→ What is expected
Every line in the listing is to be echoed verbatim.

(begin)

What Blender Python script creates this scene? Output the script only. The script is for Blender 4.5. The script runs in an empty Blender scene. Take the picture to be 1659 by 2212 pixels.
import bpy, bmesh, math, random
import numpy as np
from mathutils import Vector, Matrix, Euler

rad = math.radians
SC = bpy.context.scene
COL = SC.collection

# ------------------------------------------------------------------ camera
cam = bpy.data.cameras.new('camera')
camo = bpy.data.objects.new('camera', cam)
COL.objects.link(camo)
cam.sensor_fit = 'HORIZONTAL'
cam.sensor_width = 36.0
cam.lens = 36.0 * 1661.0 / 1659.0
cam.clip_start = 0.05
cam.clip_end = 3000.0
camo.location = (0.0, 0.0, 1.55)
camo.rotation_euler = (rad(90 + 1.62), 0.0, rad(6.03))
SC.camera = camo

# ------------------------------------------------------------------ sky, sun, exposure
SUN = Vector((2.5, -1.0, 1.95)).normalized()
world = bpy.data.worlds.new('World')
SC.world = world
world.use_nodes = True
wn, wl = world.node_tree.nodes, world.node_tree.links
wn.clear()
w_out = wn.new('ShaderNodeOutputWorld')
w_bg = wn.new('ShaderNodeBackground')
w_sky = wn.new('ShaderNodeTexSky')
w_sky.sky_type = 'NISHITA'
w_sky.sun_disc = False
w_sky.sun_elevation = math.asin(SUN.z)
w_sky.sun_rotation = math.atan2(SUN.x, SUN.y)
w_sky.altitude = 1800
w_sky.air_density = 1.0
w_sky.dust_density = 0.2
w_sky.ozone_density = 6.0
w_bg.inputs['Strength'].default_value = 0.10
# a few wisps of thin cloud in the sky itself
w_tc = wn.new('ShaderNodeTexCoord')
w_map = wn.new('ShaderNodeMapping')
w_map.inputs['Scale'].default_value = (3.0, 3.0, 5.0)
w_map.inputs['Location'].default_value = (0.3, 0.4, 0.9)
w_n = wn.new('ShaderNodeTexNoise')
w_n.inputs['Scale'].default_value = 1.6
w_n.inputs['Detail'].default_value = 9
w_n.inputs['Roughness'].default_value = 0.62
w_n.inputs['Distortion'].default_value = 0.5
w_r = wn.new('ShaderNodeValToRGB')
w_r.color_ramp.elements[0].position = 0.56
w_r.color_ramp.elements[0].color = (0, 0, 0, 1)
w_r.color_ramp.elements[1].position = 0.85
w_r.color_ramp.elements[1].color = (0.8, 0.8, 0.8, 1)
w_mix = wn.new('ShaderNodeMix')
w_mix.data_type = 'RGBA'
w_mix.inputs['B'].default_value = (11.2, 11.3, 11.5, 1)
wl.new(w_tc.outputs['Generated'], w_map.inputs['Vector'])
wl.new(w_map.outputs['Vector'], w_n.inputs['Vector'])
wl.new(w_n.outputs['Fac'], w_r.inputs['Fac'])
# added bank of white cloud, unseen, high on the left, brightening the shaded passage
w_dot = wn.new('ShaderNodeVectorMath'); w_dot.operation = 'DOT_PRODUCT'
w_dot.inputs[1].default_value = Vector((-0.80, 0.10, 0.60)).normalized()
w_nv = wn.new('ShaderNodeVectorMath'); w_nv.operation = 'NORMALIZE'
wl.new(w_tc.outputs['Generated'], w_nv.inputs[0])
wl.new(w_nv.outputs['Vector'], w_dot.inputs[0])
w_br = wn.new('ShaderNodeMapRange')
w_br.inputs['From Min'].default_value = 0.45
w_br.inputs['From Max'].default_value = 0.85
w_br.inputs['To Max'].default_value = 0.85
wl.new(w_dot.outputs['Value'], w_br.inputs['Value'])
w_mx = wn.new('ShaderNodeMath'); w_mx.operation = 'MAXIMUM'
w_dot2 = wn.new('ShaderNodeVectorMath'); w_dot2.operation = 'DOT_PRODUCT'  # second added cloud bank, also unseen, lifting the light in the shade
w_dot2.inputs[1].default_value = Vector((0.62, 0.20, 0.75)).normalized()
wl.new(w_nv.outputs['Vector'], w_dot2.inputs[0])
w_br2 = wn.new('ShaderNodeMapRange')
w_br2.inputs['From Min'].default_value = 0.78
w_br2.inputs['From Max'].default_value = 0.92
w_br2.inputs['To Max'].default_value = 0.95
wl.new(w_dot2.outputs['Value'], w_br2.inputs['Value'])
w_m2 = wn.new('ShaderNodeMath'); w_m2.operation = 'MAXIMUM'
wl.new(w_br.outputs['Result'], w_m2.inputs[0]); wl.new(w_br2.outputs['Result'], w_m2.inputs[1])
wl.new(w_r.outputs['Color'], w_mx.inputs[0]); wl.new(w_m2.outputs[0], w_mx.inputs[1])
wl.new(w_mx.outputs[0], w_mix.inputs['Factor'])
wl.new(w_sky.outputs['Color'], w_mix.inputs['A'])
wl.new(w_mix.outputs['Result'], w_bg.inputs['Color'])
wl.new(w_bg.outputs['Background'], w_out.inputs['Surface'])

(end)

→ Written answer
What Blender Python script creates this scene? Output the script only. The script is for Blender 4.5. The script runs in an empty Blender scene. Take the picture to be 1659 by 2212 pixels.
import bpy, bmesh, math, random
import numpy as np
from mathutils import Vector, Matrix, Euler

rad = math.radians
SC = bpy.context.scene
COL = SC.collection

# ------------------------------------------------------------------ camera
cam = bpy.data.cameras.new('camera')
camo = bpy.data.objects.new('camera', cam)
COL.objects.link(camo)
cam.sensor_fit = 'HORIZONTAL'
cam.sensor_width = 36.0
cam.lens = 36.0 * 1661.0 / 1659.0
cam.clip_start = 0.05
cam.clip_end = 3000.0
camo.location = (0.0, 0.0, 1.55)
camo.rotation_euler = (rad(90 + 1.62), 0.0, rad(6.03))
SC.camera = camo

# ------------------------------------------------------------------ sky, sun, exposure
SUN = Vector((2.5, -1.0, 1.95)).normalized()
world = bpy.data.worlds.new('World')
SC.world = world
world.use_nodes = True
wn, wl = world.node_tree.nodes, world.node_tree.links
wn.clear()
w_out = wn.new('ShaderNodeOutputWorld')
w_bg = wn.new('ShaderNodeBackground')
w_sky = wn.new('ShaderNodeTexSky')
w_sky.sky_type = 'NISHITA'
w_sky.sun_disc = False
w_sky.sun_elevation = math.asin(SUN.z)
w_sky.sun_rotation = math.atan2(SUN.x, SUN.y)
w_sky.altitude = 1800
w_sky.air_density = 1.0
w_sky.dust_density = 0.2
w_sky.ozone_density = 6.0
w_bg.inputs['Strength'].default_value = 0.10
# a few wisps of thin cloud in the sky itself
w_tc = wn.new('ShaderNodeTexCoord')
w_map = wn.new('ShaderNodeMapping')
w_map.inputs['Scale'].default_value = (3.0, 3.0, 5.0)
w_map.inputs['Location'].default_value = (0.3, 0.4, 0.9)
w_n = wn.new('ShaderNodeTexNoise')
w_n.inputs['Scale'].default_value = 1.6
w_n.inputs['Detail'].default_value = 9
w_n.inputs['Roughness'].default_value = 0.62
w_n.inputs['Distortion'].default_value = 0.5
w_r = wn.new('ShaderNodeValToRGB')
w_r.color_ramp.elements[0].position = 0.56
w_r.color_ramp.elements[0].color = (0, 0, 0, 1)
w_r.color_ramp.elements[1].position = 0.85
w_r.color_ramp.elements[1].color = (0.8, 0.8, 0.8, 1)
w_mix = wn.new('ShaderNodeMix')
w_mix.data_type = 'RGBA'
w_mix.inputs['B'].default_value = (11.2, 11.3, 11.5, 1)
wl.new(w_tc.outputs['Generated'], w_map.inputs['Vector'])
wl.new(w_map.outputs['Vector'], w_n.inputs['Vector'])
wl.new(w_n.outputs['Fac'], w_r.inputs['Fac'])
# added bank of white cloud, unseen, high on the left, brightening the shaded passage
w_dot = wn.new('ShaderNodeVectorMath'); w_dot.operation = 'DOT_PRODUCT'
w_dot.inputs[1].default_value = Vector((-0.80, 0.10, 0.60)).normalized()
w_nv = wn.new('ShaderNodeVectorMath'); w_nv.operation = 'NORMALIZE'
wl.new(w_tc.outputs['Generated'], w_nv.inputs[0])
wl.new(w_nv.outputs['Vector'], w_dot.inputs[0])
w_br = wn.new('ShaderNodeMapRange')
w_br.inputs['From Min'].default_value = 0.45
w_br.inputs['From Max'].default_value = 0.85
w_br.inputs['To Max'].default_value = 0.85
wl.new(w_dot.outputs['Value'], w_br.inputs['Value'])
w_mx = wn.new('ShaderNodeMath'); w_mx.operation = 'MAXIMUM'
w_dot2 = wn.new('ShaderNodeVectorMath'); w_dot2.operation = 'DOT_PRODUCT'  # second added cloud bank, also unseen, lifting the light in the shade
w_dot2.inputs[1].default_value = Vector((0.62, 0.20, 0.75)).normalized()
wl.new(w_nv.outputs['Vector'], w_dot2.inputs[0])
w_br2 = wn.new('ShaderNodeMapRange')
w_br2.inputs['From Min'].default_value = 0.78
w_br2.inputs['From Max'].default_value = 0.92
w_br2.inputs['To Max'].default_value = 0.95
wl.new(w_dot2.outputs['Value'], w_br2.inputs['Value'])
w_m2 = wn.new('ShaderNodeMath'); w_m2.operation = 'MAXIMUM'
wl.new(w_br.outputs['Result'], w_m2.inputs[0]); wl.new(w_br2.outputs['Result'], w_m2.inputs[1])
wl.new(w_r.outputs['Color'], w_mx.inputs[0]); wl.new(w_m2.outputs[0], w_mx.inputs[1])
wl.new(w_mx.outputs[0], w_mix.inputs['Factor'])
wl.new(w_sky.outputs['Color'], w_mix.inputs['A'])
wl.new(w_mix.outputs['Result'], w_bg.inputs['Color'])
wl.new(w_bg.outputs['Background'], w_out.inputs['Surface'])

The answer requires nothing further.